Analysis of the projectile track charging by H + secondary ion velocity distribution measurements

Abstract

Secondary ions, emitted from LiF, Al (covered with layers of Al 2O 3) and Au bombarded by a MeV argon (25 keV/u) beam, are analyzed by a XY-TOF detection system. This new method allows, for each emitted ion, the simultaneous measurement of its time-of flight (TOF) and its impact coordinates (XY) on the detector surface, after acceleration by a homogenous electric field. Angular distributions and initial velocities for atomic H + secondary ions are determined as a function of the projectile impact angle θ p (37° up to 78°, with respect to the surface normal) and the electrical surface target properties.
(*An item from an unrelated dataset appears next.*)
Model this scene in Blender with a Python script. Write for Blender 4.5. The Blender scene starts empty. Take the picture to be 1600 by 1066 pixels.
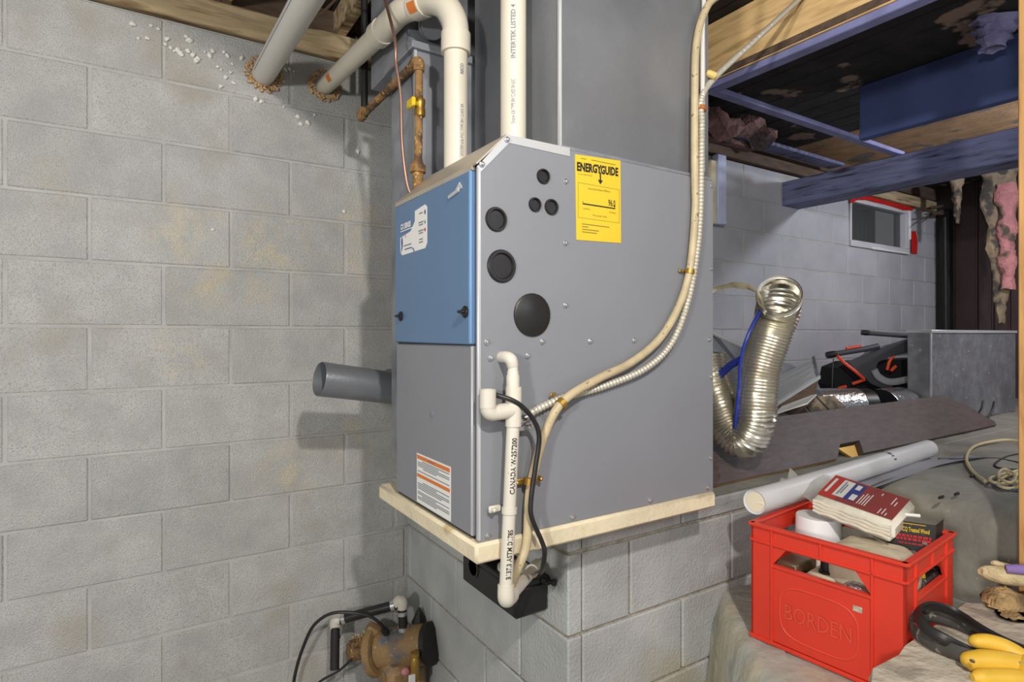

Emission of low velocity H + ions ( v 0<30 km/s) occurs preferentially close to the line of incidence of the projectile. Their initial velocity distribution depends clearly on the target electrical conductivity. At constant θ p, the maximum of the velocity distribution, v 0 max, is found to be 26.5, 27.9 and 32.5 km/s for Au, Al and LiF targets, respectively. For Au target, no clear dependence on the impact angle θ p was found. However, increasing θ p from 37° to 78° v 0 max shifts from 27.9 to 30 km/s for Al and 32.5–35.5 km/s for LiF. This shift is explained by a transient positive charging up of the nuclear track and is an indication of the track potential decay. The dependence of v 0 on θ p is explained by the variation of the length of the track inside the insulator layer, once neutralization time is assumed to be dependent on the electron current inside the track of the insulator layers from a conducting substrate.